Credit Card Debt-It is affecting and some would say vexing the lives of multitudes of U.S. consumers during this economic downturn. Surely the country as a whole will pull out of this slump and rebound strongly as it always does. Yet in the meantime, credit card debt and the ways and means of debt relief are understandably on the minds of many.



How did we arrive at this juncture? There is much blame to be spread around. One could make the argument that the state of the economy in recession is to blame for the scenario. One could make the argument that the credit card issuers share much of the blame for the rise in credit card debt today. And one could also make the argument that the consumers themselves need to shoulder much of if not most of the blame for credit card debt becoming the issue that it has. In any case, we should look for solutions to the problem.


Maxed Out peeks into all corners of the credit industry. It shows us borrowers and lenders, payday lenders and pawnbrokers, commentators and collection agents.

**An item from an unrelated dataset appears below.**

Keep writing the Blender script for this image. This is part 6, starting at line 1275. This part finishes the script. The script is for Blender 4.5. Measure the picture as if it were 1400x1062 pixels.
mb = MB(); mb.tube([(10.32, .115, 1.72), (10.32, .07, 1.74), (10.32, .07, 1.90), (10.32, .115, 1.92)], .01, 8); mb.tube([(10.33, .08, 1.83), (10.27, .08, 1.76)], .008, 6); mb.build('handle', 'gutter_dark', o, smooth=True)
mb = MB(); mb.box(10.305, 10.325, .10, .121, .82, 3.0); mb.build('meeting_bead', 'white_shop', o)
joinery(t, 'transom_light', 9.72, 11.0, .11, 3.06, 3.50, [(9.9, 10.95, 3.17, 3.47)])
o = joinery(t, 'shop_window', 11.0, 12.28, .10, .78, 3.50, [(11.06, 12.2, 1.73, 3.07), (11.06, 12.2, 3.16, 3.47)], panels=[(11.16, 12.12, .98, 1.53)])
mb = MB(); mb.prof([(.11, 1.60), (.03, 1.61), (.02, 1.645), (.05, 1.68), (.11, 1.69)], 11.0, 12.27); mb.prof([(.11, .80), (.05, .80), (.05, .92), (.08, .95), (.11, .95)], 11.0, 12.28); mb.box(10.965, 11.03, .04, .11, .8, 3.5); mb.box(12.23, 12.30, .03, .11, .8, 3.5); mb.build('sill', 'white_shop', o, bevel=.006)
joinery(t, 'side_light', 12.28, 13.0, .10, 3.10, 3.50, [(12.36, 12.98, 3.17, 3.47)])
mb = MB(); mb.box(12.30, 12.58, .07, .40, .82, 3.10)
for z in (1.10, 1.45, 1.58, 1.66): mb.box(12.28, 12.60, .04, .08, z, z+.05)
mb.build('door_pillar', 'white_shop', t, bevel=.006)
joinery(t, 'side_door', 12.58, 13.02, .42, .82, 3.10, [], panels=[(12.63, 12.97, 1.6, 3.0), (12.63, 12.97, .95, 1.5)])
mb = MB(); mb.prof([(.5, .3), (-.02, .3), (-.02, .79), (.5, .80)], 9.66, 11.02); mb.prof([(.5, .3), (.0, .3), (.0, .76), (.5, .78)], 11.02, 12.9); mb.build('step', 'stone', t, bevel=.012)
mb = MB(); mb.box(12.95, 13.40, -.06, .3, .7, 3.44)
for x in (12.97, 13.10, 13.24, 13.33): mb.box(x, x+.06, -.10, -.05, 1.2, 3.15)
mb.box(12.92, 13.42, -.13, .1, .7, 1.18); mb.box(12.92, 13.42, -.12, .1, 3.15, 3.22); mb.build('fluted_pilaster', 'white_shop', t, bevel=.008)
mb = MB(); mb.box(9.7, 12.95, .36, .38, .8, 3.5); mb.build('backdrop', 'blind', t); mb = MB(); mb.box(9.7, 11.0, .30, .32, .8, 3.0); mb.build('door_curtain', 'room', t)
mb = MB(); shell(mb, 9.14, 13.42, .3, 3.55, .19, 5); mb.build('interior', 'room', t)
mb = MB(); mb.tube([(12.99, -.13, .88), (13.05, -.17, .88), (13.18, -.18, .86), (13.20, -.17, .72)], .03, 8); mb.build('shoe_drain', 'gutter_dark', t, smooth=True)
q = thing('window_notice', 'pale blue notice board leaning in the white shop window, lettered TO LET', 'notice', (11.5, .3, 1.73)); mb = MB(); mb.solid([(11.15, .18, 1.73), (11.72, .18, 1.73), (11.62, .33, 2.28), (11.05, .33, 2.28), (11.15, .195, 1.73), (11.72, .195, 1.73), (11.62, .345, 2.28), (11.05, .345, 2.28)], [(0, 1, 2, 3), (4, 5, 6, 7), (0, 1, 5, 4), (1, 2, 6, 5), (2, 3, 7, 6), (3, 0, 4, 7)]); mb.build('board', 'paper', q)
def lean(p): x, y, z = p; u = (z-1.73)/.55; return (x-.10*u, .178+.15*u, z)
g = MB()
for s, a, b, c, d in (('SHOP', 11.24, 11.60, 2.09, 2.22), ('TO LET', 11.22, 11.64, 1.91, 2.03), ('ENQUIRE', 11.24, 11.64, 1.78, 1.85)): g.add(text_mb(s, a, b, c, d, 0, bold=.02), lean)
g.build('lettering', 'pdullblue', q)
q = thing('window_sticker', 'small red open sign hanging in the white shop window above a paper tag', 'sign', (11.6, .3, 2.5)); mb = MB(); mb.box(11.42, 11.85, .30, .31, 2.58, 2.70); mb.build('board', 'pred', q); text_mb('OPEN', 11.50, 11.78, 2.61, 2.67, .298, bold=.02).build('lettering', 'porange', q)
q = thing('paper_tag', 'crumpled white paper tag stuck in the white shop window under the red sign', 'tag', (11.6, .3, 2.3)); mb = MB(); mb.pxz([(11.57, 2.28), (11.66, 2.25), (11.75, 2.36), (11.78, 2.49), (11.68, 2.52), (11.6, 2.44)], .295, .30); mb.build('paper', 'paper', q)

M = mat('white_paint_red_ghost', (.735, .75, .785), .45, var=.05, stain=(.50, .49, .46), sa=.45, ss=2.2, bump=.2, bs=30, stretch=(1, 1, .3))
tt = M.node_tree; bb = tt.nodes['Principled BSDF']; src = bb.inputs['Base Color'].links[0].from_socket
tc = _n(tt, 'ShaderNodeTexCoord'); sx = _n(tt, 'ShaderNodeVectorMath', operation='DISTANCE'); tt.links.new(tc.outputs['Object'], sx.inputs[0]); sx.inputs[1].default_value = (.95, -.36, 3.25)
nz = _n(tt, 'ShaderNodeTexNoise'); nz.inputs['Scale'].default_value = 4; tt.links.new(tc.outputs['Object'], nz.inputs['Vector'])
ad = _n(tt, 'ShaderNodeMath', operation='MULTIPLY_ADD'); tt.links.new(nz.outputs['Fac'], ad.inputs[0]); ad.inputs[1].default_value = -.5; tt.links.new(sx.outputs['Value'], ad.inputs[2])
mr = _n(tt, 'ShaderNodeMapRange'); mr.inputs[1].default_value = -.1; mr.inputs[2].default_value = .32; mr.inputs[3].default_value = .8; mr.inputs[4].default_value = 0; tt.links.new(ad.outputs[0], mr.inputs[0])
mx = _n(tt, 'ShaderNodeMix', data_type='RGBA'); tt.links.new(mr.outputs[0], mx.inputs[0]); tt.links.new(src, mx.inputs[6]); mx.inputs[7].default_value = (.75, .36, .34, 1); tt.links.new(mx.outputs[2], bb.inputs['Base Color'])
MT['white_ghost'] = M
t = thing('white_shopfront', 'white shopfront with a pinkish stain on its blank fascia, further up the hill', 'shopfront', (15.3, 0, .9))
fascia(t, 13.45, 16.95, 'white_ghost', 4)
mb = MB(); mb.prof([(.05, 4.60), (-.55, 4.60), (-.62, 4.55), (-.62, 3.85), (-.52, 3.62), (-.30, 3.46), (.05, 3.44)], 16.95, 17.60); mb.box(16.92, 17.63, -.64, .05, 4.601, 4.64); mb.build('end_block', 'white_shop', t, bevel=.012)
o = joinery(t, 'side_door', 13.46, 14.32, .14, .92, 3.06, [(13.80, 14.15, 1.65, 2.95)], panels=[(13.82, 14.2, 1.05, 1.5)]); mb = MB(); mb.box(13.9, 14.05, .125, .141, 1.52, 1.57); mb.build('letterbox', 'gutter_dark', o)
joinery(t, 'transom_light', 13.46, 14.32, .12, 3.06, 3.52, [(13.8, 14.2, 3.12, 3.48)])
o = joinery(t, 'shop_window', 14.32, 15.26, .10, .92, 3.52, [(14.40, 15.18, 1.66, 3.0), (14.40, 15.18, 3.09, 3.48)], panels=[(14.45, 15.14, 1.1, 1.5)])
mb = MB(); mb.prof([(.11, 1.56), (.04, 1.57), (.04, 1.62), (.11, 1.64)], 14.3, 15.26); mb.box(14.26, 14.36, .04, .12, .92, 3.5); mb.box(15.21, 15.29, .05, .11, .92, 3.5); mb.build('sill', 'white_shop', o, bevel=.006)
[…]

We meet Chris and Bob, for example, the owners of People First, a Minneapolis debt collection agency. They claim their company takes a kinder, gentler approach, but then gleefully compare their tactics to those used by pirates. We also meet Lynn Stavert, a California woman whose husband recently died, leaving her unable to make the $4,000/month mortgage payment. (She used credit card cash advances for a while before giving up.) The various stories illustrate how our lifestyles have become thickly entangled with easy credit.


The film notes that lenders make money from poor credit risks. Banks don’t give you credit because they think you can repay it — they give you credit because they think you can’t. The film-makers follow an investigative reporter as he visits the Browns, a poor family in Aberdeen, Mississippi. John, the eldest son in the family, is 44 and severely retarded. The Browns had a low-interest government subsidized mortgage. A saleswoman from CitiFinancial convinced John to replace that loan with a longer, higher-interest product the family cannot afford. She led John to believe that the loan would benefit the family. She then helped him to sign his name to the contract in big block letters.

Maxed Out should be required viewing for young adults. People often complain about the lack of financial education in our schools — this film would be enlightening for many high school and college students. After watching it several times, I’m more convinced than ever to avoid credit. When I’ve paid off my debt a year from now, I will carry my mortgage. That’s it. I’ll even try to purchase my next vehicle with cash.